Exercise task -> Reproduce each of the lines word for word.

### Material provided

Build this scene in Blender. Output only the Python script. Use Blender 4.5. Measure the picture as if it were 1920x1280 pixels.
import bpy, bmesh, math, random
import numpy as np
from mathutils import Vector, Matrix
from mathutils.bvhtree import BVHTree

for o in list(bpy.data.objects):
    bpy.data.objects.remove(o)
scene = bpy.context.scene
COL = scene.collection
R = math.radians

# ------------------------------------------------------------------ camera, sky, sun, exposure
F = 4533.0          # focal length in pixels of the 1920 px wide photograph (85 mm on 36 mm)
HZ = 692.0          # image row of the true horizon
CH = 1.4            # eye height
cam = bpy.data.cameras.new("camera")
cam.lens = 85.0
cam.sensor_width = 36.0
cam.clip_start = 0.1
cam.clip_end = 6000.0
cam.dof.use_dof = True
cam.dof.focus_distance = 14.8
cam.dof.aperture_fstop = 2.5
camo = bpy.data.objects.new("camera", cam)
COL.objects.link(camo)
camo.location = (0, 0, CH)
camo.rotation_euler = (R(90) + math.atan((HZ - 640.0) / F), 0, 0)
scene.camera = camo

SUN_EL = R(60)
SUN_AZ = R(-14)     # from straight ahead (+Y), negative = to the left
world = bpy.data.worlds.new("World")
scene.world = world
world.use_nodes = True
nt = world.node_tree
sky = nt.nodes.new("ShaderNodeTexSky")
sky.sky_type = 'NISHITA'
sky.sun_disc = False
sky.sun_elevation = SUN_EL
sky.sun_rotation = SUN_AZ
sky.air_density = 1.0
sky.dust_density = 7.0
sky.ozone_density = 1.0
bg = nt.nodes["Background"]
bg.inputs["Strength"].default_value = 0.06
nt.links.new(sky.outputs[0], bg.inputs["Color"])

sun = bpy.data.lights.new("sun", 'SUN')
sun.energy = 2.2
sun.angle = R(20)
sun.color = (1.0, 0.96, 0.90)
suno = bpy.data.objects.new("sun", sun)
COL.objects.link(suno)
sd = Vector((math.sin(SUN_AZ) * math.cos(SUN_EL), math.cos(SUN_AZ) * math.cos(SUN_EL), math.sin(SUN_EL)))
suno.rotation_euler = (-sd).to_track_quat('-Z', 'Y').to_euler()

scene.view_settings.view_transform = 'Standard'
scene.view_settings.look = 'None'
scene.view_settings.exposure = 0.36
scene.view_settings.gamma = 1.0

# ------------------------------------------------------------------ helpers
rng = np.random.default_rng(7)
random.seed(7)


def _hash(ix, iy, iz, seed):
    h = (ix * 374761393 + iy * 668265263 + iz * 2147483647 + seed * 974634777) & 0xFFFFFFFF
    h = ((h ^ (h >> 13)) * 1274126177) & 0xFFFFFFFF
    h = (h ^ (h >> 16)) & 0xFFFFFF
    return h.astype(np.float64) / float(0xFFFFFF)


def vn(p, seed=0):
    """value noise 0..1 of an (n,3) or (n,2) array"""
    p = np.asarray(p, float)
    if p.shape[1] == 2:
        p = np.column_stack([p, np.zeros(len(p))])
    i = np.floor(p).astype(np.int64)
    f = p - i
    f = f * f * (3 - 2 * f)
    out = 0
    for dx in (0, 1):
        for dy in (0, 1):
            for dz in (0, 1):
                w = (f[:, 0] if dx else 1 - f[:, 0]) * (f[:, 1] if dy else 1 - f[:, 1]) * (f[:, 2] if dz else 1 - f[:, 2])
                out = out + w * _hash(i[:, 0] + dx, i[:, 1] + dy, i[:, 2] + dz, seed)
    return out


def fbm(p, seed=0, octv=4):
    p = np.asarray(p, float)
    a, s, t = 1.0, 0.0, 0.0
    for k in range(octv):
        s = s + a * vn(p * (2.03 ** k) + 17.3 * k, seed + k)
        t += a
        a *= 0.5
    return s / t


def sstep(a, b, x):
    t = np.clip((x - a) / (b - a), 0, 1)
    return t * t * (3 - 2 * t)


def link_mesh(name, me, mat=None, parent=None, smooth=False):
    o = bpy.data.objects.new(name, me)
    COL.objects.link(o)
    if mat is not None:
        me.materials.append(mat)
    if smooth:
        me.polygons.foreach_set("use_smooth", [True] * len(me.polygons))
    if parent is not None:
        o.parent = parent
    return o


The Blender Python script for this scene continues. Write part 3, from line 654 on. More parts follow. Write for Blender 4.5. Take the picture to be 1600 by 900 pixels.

######

Solution to this exercise ->
Build this scene in Blender. Output only the Python script. Use Blender 4.5. Measure the picture as if it were 1920x1280 pixels.
import bpy, bmesh, math, random
import numpy as np
from mathutils import Vector, Matrix
from mathutils.bvhtree import BVHTree

for o in list(bpy.data.objects):
    bpy.data.objects.remove(o)
scene = bpy.context.scene
COL = scene.collection
R = math.radians

# ------------------------------------------------------------------ camera, sky, sun, exposure
F = 4533.0          # focal length in pixels of the 1920 px wide photograph (85 mm on 36 mm)
HZ = 692.0          # image row of the true horizon
CH = 1.4            # eye height
cam = bpy.data.cameras.new("camera")
cam.lens = 85.0
cam.sensor_width = 36.0
cam.clip_start = 0.1
cam.clip_end = 6000.0
cam.dof.use_dof = True
cam.dof.focus_distance = 14.8
cam.dof.aperture_fstop = 2.5
camo = bpy.data.objects.new("camera", cam)
COL.objects.link(camo)
camo.location = (0, 0, CH)
camo.rotation_euler = (R(90) + math.atan((HZ - 640.0) / F), 0, 0)
scene.camera = camo

SUN_EL = R(60)
SUN_AZ = R(-14)     # from straight ahead (+Y), negative = to the left
world = bpy.data.worlds.new("World")
scene.world = world
world.use_nodes = True
nt = world.node_tree
sky = nt.nodes.new("ShaderNodeTexSky")
sky.sky_type = 'NISHITA'
sky.sun_disc = False
sky.sun_elevation = SUN_EL
sky.sun_rotation = SUN_AZ
sky.air_density = 1.0
sky.dust_density = 7.0
sky.ozone_density = 1.0
bg = nt.nodes["Background"]
bg.inputs["Strength"].default_value = 0.06
nt.links.new(sky.outputs[0], bg.inputs["Color"])

sun = bpy.data.lights.new("sun", 'SUN')
sun.energy = 2.2
sun.angle = R(20)
sun.color = (1.0, 0.96, 0.90)
suno = bpy.data.objects.new("sun", sun)
COL.objects.link(suno)
sd = Vector((math.sin(SUN_AZ) * math.cos(SUN_EL), math.cos(SUN_AZ) * math.cos(SUN_EL), math.sin(SUN_EL)))
suno.rotation_euler = (-sd).to_track_quat('-Z', 'Y').to_euler()

scene.view_settings.view_transform = 'Standard'
scene.view_settings.look = 'None'
scene.view_settings.exposure = 0.36
scene.view_settings.gamma = 1.0

# ------------------------------------------------------------------ helpers
rng = np.random.default_rng(7)
random.seed(7)


def _hash(ix, iy, iz, seed):
    h = (ix * 374761393 + iy * 668265263 + iz * 2147483647 + seed * 974634777) & 0xFFFFFFFF
    h = ((h ^ (h >> 13)) * 1274126177) & 0xFFFFFFFF
    h = (h ^ (h >> 16)) & 0xFFFFFF
    return h.astype(np.float64) / float(0xFFFFFF)


def vn(p, seed=0):
    """value noise 0..1 of an (n,3) or (n,2) array"""
    p = np.asarray(p, float)
    if p.shape[1] == 2:
        p = np.column_stack([p, np.zeros(len(p))])
    i = np.floor(p).astype(np.int64)
    f = p - i
    f = f * f * (3 - 2 * f)
    out = 0
    for dx in (0, 1):
        for dy in (0, 1):
            for dz in (0, 1):
                w = (f[:, 0] if dx else 1 - f[:, 0]) * (f[:, 1] if dy else 1 - f[:, 1]) * (f[:, 2] if dz else 1 - f[:, 2])
                out = out + w * _hash(i[:, 0] + dx, i[:, 1] + dy, i[:, 2] + dz, seed)
    return out


def fbm(p, seed=0, octv=4):
    p = np.asarray(p, float)
    a, s, t = 1.0, 0.0, 0.0
    for k in range(octv):
        s = s + a * vn(p * (2.03 ** k) + 17.3 * k, seed + k)
        t += a
        a *= 0.5
    return s / t


def sstep(a, b, x):
    t = np.clip((x - a) / (b - a), 0, 1)
    return t * t * (3 - 2 * t)


def link_mesh(name, me, mat=None, parent=None, smooth=False):
    o = bpy.data.objects.new(name, me)
    COL.objects.link(o)
    if mat is not None:
        me.materials.append(mat)
    if smooth:
        me.polygons.foreach_set("use_smooth", [True] * len(me.polygons))
    if parent is not None:
        o.parent = parent
    return o


The Blender Python script for this scene continues. Write part 3, from line 654 on. More parts follow. Write for Blender 4.5. Take the picture to be 1600 by 900 pixels.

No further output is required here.